Output the material beneath this task exactly, images excluded.

########################################

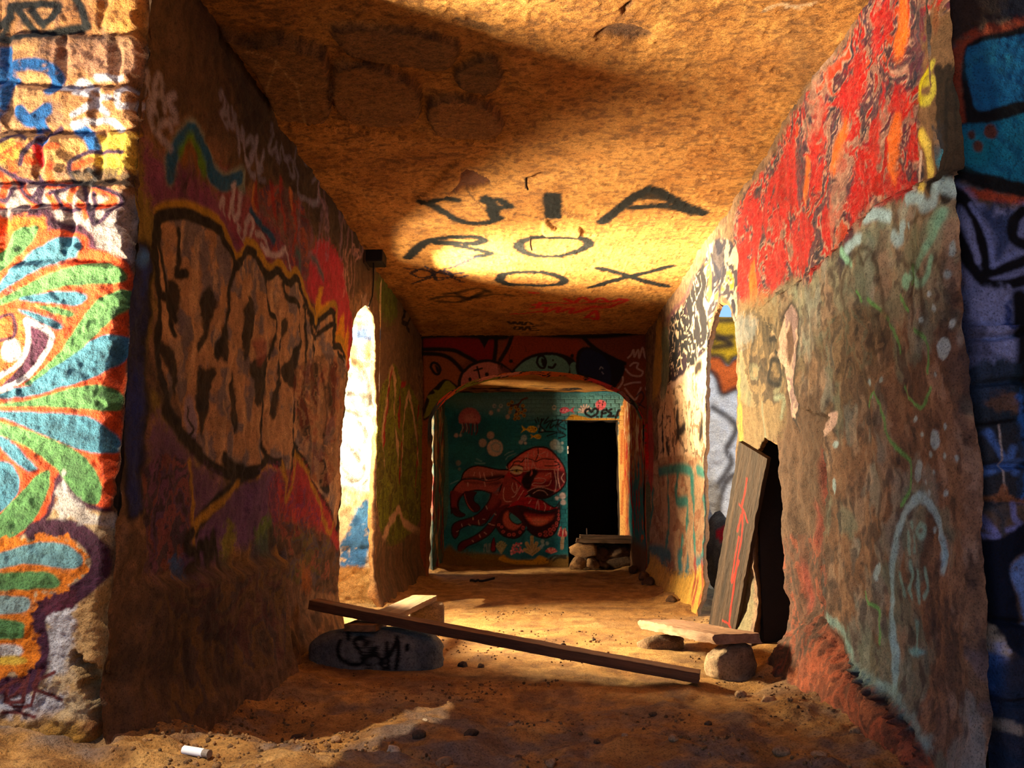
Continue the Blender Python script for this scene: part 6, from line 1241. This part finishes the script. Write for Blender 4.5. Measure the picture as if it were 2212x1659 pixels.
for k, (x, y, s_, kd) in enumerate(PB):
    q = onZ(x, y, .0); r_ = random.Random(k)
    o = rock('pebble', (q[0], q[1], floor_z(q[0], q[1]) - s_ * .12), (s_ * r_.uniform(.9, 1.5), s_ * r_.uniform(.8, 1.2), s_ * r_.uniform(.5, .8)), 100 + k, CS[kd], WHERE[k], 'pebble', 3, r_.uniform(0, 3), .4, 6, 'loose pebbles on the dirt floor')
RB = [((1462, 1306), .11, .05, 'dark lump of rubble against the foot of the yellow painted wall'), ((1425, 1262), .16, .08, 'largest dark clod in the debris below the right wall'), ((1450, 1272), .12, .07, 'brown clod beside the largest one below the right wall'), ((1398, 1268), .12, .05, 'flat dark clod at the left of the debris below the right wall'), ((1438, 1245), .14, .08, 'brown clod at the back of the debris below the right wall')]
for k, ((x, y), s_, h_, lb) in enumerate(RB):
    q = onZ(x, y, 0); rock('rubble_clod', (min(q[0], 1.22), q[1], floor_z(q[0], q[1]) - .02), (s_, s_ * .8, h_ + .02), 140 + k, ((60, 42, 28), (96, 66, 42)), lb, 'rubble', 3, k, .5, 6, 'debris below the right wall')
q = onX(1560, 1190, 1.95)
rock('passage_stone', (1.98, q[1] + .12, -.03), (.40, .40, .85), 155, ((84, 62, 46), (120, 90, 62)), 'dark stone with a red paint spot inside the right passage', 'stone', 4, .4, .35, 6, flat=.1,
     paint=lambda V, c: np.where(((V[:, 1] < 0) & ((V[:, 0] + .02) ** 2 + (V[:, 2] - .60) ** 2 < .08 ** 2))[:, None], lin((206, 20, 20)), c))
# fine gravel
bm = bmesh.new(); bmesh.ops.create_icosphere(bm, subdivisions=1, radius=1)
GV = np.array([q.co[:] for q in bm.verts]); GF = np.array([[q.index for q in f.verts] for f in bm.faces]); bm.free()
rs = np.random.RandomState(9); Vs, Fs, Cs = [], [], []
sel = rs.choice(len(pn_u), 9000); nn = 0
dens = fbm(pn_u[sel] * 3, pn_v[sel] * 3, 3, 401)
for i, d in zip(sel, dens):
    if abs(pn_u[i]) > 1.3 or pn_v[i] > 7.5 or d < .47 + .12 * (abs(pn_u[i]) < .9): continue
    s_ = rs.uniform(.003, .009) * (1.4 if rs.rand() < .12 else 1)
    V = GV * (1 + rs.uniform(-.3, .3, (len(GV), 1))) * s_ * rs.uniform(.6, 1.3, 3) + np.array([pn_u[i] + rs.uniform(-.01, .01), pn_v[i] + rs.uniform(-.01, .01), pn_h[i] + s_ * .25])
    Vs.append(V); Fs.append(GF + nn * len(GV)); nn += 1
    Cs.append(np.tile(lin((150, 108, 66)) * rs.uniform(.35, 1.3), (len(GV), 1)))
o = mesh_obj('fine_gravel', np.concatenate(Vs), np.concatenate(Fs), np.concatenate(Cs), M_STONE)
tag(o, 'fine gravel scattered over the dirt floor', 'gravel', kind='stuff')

########################################

▶ **REPLY**:
Continue the Blender Python script for this scene: part 6, from line 1241. This part finishes the script. Write for Blender 4.5. Measure the picture as if it were 2212x1659 pixels.
for k, (x, y, s_, kd) in enumerate(PB):
    q = onZ(x, y, .0); r_ = random.Random(k)
    o = rock('pebble', (q[0], q[1], floor_z(q[0], q[1]) - s_ * .12), (s_ * r_.uniform(.9, 1.5), s_ * r_.uniform(.8, 1.2), s_ * r_.uniform(.5, .8)), 100 + k, CS[kd], WHERE[k], 'pebble', 3, r_.uniform(0, 3), .4, 6, 'loose pebbles on the dirt floor')
RB = [((1462, 1306), .11, .05, 'dark lump of rubble against the foot of the yellow painted wall'), ((1425, 1262), .16, .08, 'largest dark clod in the debris below the right wall'), ((1450, 1272), .12, .07, 'brown clod beside the largest one below the right wall'), ((1398, 1268), .12, .05, 'flat dark clod at the left of the debris below the right wall'), ((1438, 1245), .14, .08, 'brown clod at the back of the debris below the right wall')]
for k, ((x, y), s_, h_, lb) in enumerate(RB):
    q = onZ(x, y, 0); rock('rubble_clod', (min(q[0], 1.22), q[1], floor_z(q[0], q[1]) - .02), (s_, s_ * .8, h_ + .02), 140 + k, ((60, 42, 28), (96, 66, 42)), lb, 'rubble', 3, k, .5, 6, 'debris below the right wall')
q = onX(1560, 1190, 1.95)
rock('passage_stone', (1.98, q[1] + .12, -.03), (.40, .40, .85), 155, ((84, 62, 46), (120, 90, 62)), 'dark stone with a red paint spot inside the right passage', 'stone', 4, .4, .35, 6, flat=.1,
     paint=lambda V, c: np.where(((V[:, 1] < 0) & ((V[:, 0] + .02) ** 2 + (V[:, 2] - .60) ** 2 < .08 ** 2))[:, None], lin((206, 20, 20)), c))
# fine gravel
bm = bmesh.new(); bmesh.ops.create_icosphere(bm, subdivisions=1, radius=1)
GV = np.array([q.co[:] for q in bm.verts]); GF = np.array([[q.index for q in f.verts] for f in bm.faces]); bm.free()
rs = np.random.RandomState(9); Vs, Fs, Cs = [], [], []
sel = rs.choice(len(pn_u), 9000); nn = 0
dens = fbm(pn_u[sel] * 3, pn_v[sel] * 3, 3, 401)
for i, d in zip(sel, dens):
    if abs(pn_u[i]) > 1.3 or pn_v[i] > 7.5 or d < .47 + .12 * (abs(pn_u[i]) < .9): continue
    s_ = rs.uniform(.003, .009) * (1.4 if rs.rand() < .12 else 1)
    V = GV * (1 + rs.uniform(-.3, .3, (len(GV), 1))) * s_ * rs.uniform(.6, 1.3, 3) + np.array([pn_u[i] + rs.uniform(-.01, .01), pn_v[i] + rs.uniform(-.01, .01), pn_h[i] + s_ * .25])
    Vs.append(V); Fs.append(GF + nn * len(GV)); nn += 1
    Cs.append(np.tile(lin((150, 108, 66)) * rs.uniform(.35, 1.3), (len(GV), 1)))
o = mesh_obj('fine_gravel', np.concatenate(Vs), np.concatenate(Fs), np.concatenate(Cs), M_STONE)
tag(o, 'fine gravel scattered over the dirt floor', 'gravel', kind='stuff')